ÖNCEKİ gün, sayfa arkadaşım ve değerli meslektaşım Yalçın Bayer’in sütununda yayınlanan bir mektup beni eski günlere götürdü...
İstanbul ve Ankara başta olmak üzere birçok ilde vali yardımcılığı, İstanbul Sarıyer’de Belediye Başkanlığı yapan Dr. İhsan Yalçın, 12 Eylül 1980 dönemini özetle anlatıyor ve “Referandumdan sonra, büyük bir gayretkeşlikle Kenan Evren için soruşturma yarışına girişilmesini hayret ve üzüntüyle izlemekteyim” diyordu. Bugün emekli olan İhsan Yalçın, namuslu bir mülki amirdir ve temiz bir sicili vardır. Onun mektubunu okurken, 30 yıl önceki o eski dehşet dolu günler gözlerimin önünde bir kez daha canlandı.
Her gün 20-30 kişinin sokaklarda öldürüldüğü, üniversitelerin kan gölüne döndüğü günlerdi... Halk her gün sokağa endişe içinde çıkıyordu.
Kapkara bulutların kapladığı ülkede büyük bir kaos vardı.
İhsan Yalçın “Bu kaosu, o günkü şartlarda kim, nasıl önleyebilirdi?” diye soruyor.
Haklıdır. Kimsenin can güvenliği kalmamıştı. Aileler evlatlarını okula göndermeye bile korkuyor, akşam eve sağ salim dönmeleri için dualar ediyorlardı. Allah, bu millete o dehşet dolu acı günleri bir daha göstermesin!
12 Eylül 1980 darbesini bir de bu yönüyle değerlendirmek gerekir.
* * *
Halkın belleği zayıftır. Çabuk unutur! Bizim bazı yazar-çizer takımımız da yanardönerdir, çabuk yön değiştirir!
12 Eylül 1980’de Kenan Evren’e methiyeler düzenler, şimdi onu yerden yere vuruyor!
O dönemde “Darbe oldu, canımızı kurtardık. Allah razı olsun Evren Paşa’dan” diyenler şimdi 94 yaşına gelen emekli cumhurbaşkanı için “Darbecidir!
Yargılansın, hapse atılsın!” diye yırtınıyorlar!
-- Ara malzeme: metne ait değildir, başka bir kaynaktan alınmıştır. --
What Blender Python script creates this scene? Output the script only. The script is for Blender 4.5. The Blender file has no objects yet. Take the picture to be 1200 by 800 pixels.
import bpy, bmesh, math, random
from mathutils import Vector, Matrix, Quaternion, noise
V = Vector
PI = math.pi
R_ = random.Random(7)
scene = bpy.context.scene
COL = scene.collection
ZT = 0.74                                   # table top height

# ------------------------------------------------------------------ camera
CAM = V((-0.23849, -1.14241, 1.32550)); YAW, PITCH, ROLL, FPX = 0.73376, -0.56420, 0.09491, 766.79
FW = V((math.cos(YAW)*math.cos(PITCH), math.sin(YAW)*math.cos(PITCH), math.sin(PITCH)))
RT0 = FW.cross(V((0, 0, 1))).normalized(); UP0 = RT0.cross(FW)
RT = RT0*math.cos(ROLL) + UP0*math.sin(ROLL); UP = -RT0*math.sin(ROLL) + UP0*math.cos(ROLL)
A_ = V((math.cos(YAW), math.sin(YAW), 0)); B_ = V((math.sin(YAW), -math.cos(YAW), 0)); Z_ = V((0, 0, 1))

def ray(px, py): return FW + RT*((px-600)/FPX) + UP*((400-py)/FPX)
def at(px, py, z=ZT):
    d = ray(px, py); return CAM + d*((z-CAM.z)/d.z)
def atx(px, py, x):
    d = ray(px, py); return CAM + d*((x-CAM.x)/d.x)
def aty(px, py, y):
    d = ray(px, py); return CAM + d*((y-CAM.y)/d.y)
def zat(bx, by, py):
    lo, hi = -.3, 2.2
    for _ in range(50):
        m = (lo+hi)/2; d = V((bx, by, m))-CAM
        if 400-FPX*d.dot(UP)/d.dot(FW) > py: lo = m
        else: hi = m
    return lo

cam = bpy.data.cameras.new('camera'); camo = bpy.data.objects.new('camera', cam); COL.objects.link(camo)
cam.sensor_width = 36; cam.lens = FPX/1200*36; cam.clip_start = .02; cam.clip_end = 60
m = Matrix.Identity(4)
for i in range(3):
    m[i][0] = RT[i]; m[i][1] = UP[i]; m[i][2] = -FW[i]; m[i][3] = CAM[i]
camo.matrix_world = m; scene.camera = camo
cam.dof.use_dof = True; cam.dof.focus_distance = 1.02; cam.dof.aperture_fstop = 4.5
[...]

O dönemdeki “vıcık vıcık yağ dolu, şakşak ve övgü günlerini” hatırlayınca, bugünkü davranışlar insanın midesini bulandırıyor!
Böylesine kaypaklık, başka hangi ülkede vardır, bilemiyorum!
İnsanlar bu kadar mı dönek olur, bu kadar mı kişiliğinden kaybeder?
* * *
Kadim okurlarımdan Tarık Karslı Kanada’da yaşar ama, Türkiye’de her olup biteni saati saatine izler. Karslı:
“Fizik profesörü olan değerli bir arkadaşım referandumla ilgili bilimsel bir çalışma yapmış. Bu analizi size yolluyorum” diyerek bana bir e-posta gönderdi. Yazıyı dikkatle okudum. Uzun incelemeden sonra şu sonuca varıyor:
“Bu Anayasa değişikliğinin son değişiklik olmadığını, daha önemli gelişmelere gebe olduğunu, nihai değişimden bir önceki ‘soluklanma dönemi’ni yaşadığımızı söylemek kehanet sayılmaz.
Nitekim, ‘Evet’ cephesinden sıkça duyulan ‘İçimize sinmedi ama yine de Evet...” şeklindeki sızlanmalar, ileriye dönük niyetleri açığa vuruyor. Bu haliyle de ‘bilinçli Evetçiler’ tarafından yetersiz bulunan değişiklik paketinde arzu ettikleri iki konu;
‘Türkiye Cumhuriyeti’nin dini İslâm’dır’ ve...
‘Türkiye, Türk ve Kürt ortak federasyonudur!’ cümleleri ‘şimdilik’ yer almamıştır. Bir sonraki referandumun konusu ‘Federasyon ve Şeriat’ olabilir!
Bu nedenle halkın aydınlatılması ve bilinçlendirilmesi için yurtseverlere büyük görevler düşmektedir. En çetin döneme asıl şimdi girilmiş bulunuyor!”
BİR AÇIKLAMA: “Atatürkçü olmanın bedeli” başlıklı yazı nedeniyle, Marmaris Belediyesi, CHP’li Başkan Ali Acar’ın 600’e yakın ön inceleme geçirdiğini, 3 dosyadan yargılanarak beraat ettiğini, halen görevde olduğunu açıkladı.